Bilocations, Chapter Thirteen: The End of That Göttingen Rag!

Kit is summoned to the bank and informed that his flow of Vibe money is being cut off. Well, it was gonna happen sooner or later, so it doesn't come as too much of a shock. He still has a certain amount of money in a separate account that he'd made for his gambling winnings. He talks to Yashmeen. MORE MATH, naturally. It seems the T.W.I.T. are in town, and they want her to go back with them. Here's an interesting bit:

At dinner yesterday Madame Eskimoff--perhaps you'll meet her--said that when spirits walk, beings living in four-dimensional space pass through our own three, and the very presences that flicker then at the edges of awareness are those very moments of intersection. When we enter, even in ordinary daylight, upon a chain of events we are certain we have lived through before, in every detail, it is possible that we have stepped outside of Time as it commonly passes here, above this galley-slave repetition of days, and have had a glimpse of future, past, and present...all together." (617)

This is perhaps a good way to think about those ol' Trespassers and related malefactors. Anyway, Kit tentatively agrees to work for the T.W.I.T.

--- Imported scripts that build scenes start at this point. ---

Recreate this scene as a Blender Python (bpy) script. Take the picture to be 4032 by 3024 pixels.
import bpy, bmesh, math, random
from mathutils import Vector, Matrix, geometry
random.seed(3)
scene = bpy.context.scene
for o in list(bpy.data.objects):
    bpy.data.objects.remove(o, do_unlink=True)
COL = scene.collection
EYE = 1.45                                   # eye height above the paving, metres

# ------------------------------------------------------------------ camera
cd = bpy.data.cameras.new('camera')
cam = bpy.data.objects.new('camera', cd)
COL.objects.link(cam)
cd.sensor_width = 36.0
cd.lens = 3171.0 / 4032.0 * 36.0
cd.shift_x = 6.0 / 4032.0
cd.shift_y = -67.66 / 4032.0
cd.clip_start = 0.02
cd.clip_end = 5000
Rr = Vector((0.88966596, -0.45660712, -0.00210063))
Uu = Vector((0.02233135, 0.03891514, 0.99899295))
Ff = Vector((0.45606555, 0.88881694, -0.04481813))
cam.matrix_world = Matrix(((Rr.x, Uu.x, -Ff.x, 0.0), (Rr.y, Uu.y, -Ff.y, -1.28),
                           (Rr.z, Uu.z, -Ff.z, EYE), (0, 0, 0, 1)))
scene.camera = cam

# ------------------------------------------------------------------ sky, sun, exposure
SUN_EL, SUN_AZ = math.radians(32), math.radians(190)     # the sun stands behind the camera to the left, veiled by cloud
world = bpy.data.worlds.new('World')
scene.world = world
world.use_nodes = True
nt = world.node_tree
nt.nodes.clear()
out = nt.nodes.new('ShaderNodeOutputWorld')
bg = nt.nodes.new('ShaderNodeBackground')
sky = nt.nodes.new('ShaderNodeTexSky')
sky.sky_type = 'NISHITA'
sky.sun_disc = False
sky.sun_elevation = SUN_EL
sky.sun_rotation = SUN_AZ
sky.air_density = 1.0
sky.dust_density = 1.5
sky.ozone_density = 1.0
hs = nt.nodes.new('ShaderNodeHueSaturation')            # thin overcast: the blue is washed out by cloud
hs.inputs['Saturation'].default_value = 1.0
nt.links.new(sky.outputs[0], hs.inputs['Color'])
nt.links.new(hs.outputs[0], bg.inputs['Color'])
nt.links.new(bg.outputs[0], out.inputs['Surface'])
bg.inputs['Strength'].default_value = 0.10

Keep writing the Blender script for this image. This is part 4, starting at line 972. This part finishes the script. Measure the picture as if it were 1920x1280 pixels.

But before that, he thinks he sees Foley Walker right there in Göttingen, which shakes him up. But then, Foley appears in his room at night, in what seems to be simultaneously an apparition and the real deal. He explains how he's able to hear voices thanks to the bullet in his head (that he got when he replaced Vibe during the Civil War). But that may be of limited interest to Kit. "Don't you people honor deals?" he asks. "Don't know nothing about honor," Foley replies, "I'll spare you that lecture, but I can tell you about being bought, and sold, and the obligations that come with that...You weren't honest. You knew things, but you didn't tell us" (620). Honestly, it's sort of hard to see what Vibe was expecting to get out of Kit. He's really just been doing math stuff, occasional entanglements with anarchists and Q-weapons notwithstanding. In any case, Foley disappears.

Drugs! These math people in Göttingen are super-into such things, natch, the preferred poison being chloral hydrate, a sedative which--I think we can fairly read it as such--messes around with time. Kit, having been overdosed on it somewhat against his will, finds himself in some sort of sanitarium. With a doctor who likes ranting about Jews. Plus ça change.

At one point--OPERA WATCH!--the inmates go to see a performance of Strauss' Salome, and after that they start using "the head of Jochanaan" as a catchphrase. Catchy!

There's an inmate who has the delusion that he's a jelly doughnut: "Ich bin ein Berliner!" he keeps saying. This of course is a reference to Kennedy's faux pas back in the day (although really, everyone knew what he was saying, come on). Pretty funny, but it turns out he's ALSO an agent sent by Yashmeen to help break him out.

Back to T.W.I.T. business: he's introduced to their agent in the field, Lionel Swome. He wants Kit and Yashmeen to leave the city together, allaying suspicion by pretending they're eloping. Yashmeen will do, well, no one seems to care at the moment, but Kit's mission is to go east in search of Auberon Halfcourt, Yash's dad, to see where he is and what's going on with Shambhala.

The coda of this chapter involves a visit by Kit, Yashmeen, and her flame Günther to a place called Museum der Monstrositäten, "a sort of noctural equivalent of Professor Klein's huge collection of mathematical models on the third floor of the Auditorienhaus" (632). Here, you can see great murals depicting such pivotal events as "Professor Frege at Jena upon Receiving Russell's Letter Concerning the Set of All Sets That Are Not Members of Themselves" (633).

Anyway, this is all. Yashmeen and Günther part in a melancholy fashion. He's off to Mexico to look at his family's coffee plantations, so maybe we'll see him later? I honestly don't remember. A disembodied voice calls out: "the Museum is closing now. The next time you visit, it might not be exactly where it stands today." Because, you know, the fourth dimension. When Günther asks who it is, it replies "you know who I am," but we the readers really have no idea, in spite of some speculation on the AtD wiki.